[Start]

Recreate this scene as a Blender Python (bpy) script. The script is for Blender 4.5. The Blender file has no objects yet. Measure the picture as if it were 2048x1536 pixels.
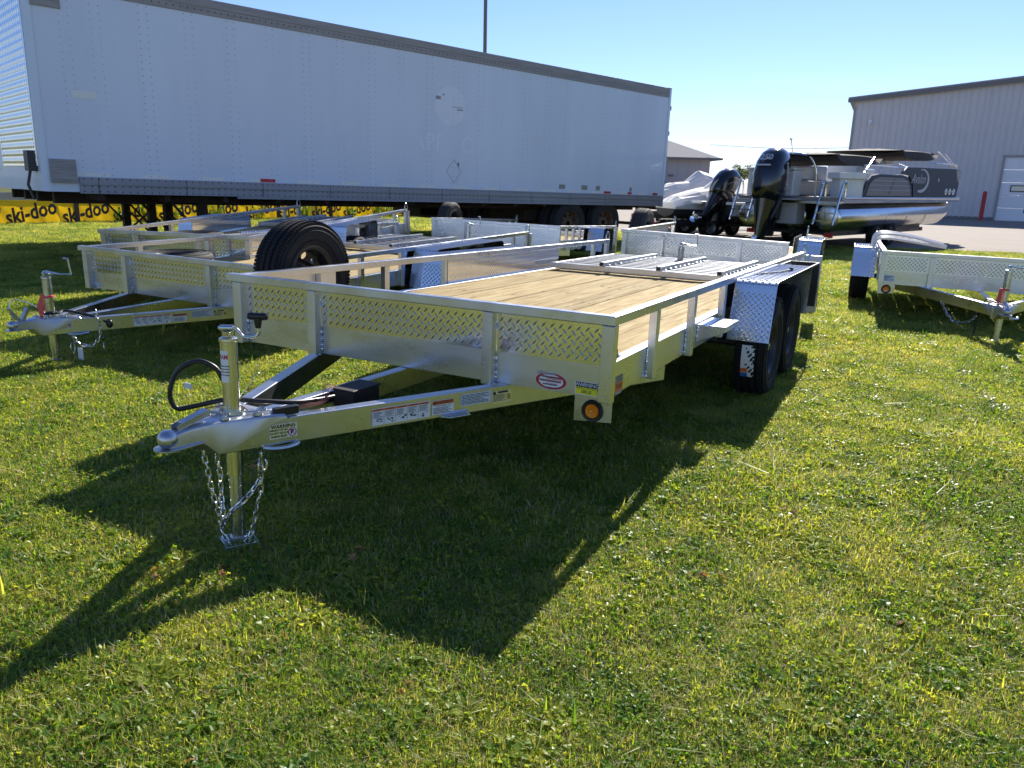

[End]
[Start]

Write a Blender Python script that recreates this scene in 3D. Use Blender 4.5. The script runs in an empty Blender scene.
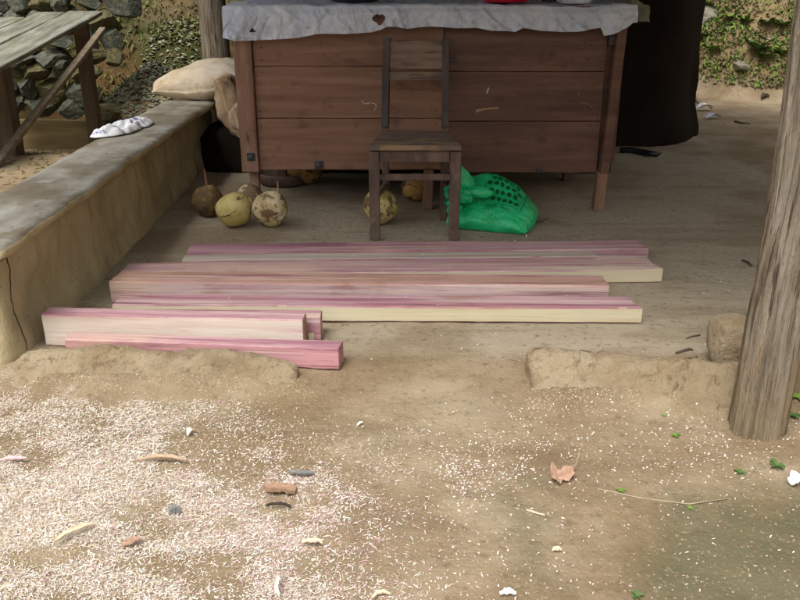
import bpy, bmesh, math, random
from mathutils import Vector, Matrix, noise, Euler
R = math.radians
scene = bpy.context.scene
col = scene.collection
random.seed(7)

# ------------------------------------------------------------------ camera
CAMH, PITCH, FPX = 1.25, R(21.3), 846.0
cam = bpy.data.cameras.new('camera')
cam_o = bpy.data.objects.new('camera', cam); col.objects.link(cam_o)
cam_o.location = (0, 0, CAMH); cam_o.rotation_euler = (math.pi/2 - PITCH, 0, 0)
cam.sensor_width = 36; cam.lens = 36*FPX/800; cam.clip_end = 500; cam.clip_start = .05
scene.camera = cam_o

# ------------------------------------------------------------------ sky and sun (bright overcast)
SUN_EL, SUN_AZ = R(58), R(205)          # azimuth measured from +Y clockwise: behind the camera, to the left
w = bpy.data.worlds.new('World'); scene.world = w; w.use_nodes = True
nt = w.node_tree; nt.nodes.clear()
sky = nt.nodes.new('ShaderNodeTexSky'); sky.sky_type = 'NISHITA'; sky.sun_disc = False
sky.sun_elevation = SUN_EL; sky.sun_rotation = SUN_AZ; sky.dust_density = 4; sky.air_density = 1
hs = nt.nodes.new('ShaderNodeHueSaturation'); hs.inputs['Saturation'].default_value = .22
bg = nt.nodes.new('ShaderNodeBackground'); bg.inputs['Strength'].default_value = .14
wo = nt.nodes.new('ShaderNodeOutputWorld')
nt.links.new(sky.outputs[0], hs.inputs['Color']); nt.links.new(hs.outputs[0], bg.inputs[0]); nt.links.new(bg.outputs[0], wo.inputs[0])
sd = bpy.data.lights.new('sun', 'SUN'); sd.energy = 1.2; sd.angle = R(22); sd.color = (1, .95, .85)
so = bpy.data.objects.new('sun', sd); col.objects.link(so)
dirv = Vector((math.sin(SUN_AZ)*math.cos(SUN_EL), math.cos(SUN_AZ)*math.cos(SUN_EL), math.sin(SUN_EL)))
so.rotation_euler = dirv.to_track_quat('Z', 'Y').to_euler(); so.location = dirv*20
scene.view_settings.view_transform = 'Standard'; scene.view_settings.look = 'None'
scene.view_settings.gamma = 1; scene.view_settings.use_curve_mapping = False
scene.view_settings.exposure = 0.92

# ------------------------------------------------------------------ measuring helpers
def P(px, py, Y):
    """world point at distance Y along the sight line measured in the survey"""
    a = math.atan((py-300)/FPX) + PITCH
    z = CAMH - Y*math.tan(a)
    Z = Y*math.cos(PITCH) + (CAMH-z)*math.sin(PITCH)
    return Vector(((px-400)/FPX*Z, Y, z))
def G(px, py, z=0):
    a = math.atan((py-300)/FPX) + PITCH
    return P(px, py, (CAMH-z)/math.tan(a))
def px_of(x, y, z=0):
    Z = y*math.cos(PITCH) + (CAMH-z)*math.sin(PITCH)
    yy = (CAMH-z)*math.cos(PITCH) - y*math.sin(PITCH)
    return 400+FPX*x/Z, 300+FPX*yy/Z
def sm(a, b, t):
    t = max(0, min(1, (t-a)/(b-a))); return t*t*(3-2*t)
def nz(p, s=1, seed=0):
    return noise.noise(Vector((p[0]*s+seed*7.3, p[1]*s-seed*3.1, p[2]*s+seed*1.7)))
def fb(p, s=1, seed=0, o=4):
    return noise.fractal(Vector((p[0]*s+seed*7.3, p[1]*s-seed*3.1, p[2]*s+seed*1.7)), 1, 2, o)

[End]

* TO DO *
Lines from the one with "Write a Blender" through the one with "scene.view_settings.exposure = 0.92" are the only ones to quote. Quote them exactly and leave out pictures.

* EXERCISE RESPONSE *
Write a Blender Python script that recreates this scene in 3D. Use Blender 4.5. The script runs in an empty Blender scene.
import bpy, bmesh, math, random
from mathutils import Vector, Matrix, noise, Euler
R = math.radians
scene = bpy.context.scene
col = scene.collection
random.seed(7)

# ------------------------------------------------------------------ camera
CAMH, PITCH, FPX = 1.25, R(21.3), 846.0
cam = bpy.data.cameras.new('camera')
cam_o = bpy.data.objects.new('camera', cam); col.objects.link(cam_o)
cam_o.location = (0, 0, CAMH); cam_o.rotation_euler = (math.pi/2 - PITCH, 0, 0)
cam.sensor_width = 36; cam.lens = 36*FPX/800; cam.clip_end = 500; cam.clip_start = .05
scene.camera = cam_o

# ------------------------------------------------------------------ sky and sun (bright overcast)
SUN_EL, SUN_AZ = R(58), R(205)          # azimuth measured from +Y clockwise: behind the camera, to the left
w = bpy.data.worlds.new('World'); scene.world = w; w.use_nodes = True
nt = w.node_tree; nt.nodes.clear()
sky = nt.nodes.new('ShaderNodeTexSky'); sky.sky_type = 'NISHITA'; sky.sun_disc = False
sky.sun_elevation = SUN_EL; sky.sun_rotation = SUN_AZ; sky.dust_density = 4; sky.air_density = 1
hs = nt.nodes.new('ShaderNodeHueSaturation'); hs.inputs['Saturation'].default_value = .22
bg = nt.nodes.new('ShaderNodeBackground'); bg.inputs['Strength'].default_value = .14
wo = nt.nodes.new('ShaderNodeOutputWorld')
nt.links.new(sky.outputs[0], hs.inputs['Color']); nt.links.new(hs.outputs[0], bg.inputs[0]); nt.links.new(bg.outputs[0], wo.inputs[0])
sd = bpy.data.lights.new('sun', 'SUN'); sd.energy = 1.2; sd.angle = R(22); sd.color = (1, .95, .85)
so = bpy.data.objects.new('sun', sd); col.objects.link(so)
dirv = Vector((math.sin(SUN_AZ)*math.cos(SUN_EL), math.cos(SUN_AZ)*math.cos(SUN_EL), math.sin(SUN_EL)))
so.rotation_euler = dirv.to_track_quat('Z', 'Y').to_euler(); so.location = dirv*20
scene.view_settings.view_transform = 'Standard'; scene.view_settings.look = 'None'
scene.view_settings.gamma = 1; scene.view_settings.use_curve_mapping = False
scene.view_settings.exposure = 0.92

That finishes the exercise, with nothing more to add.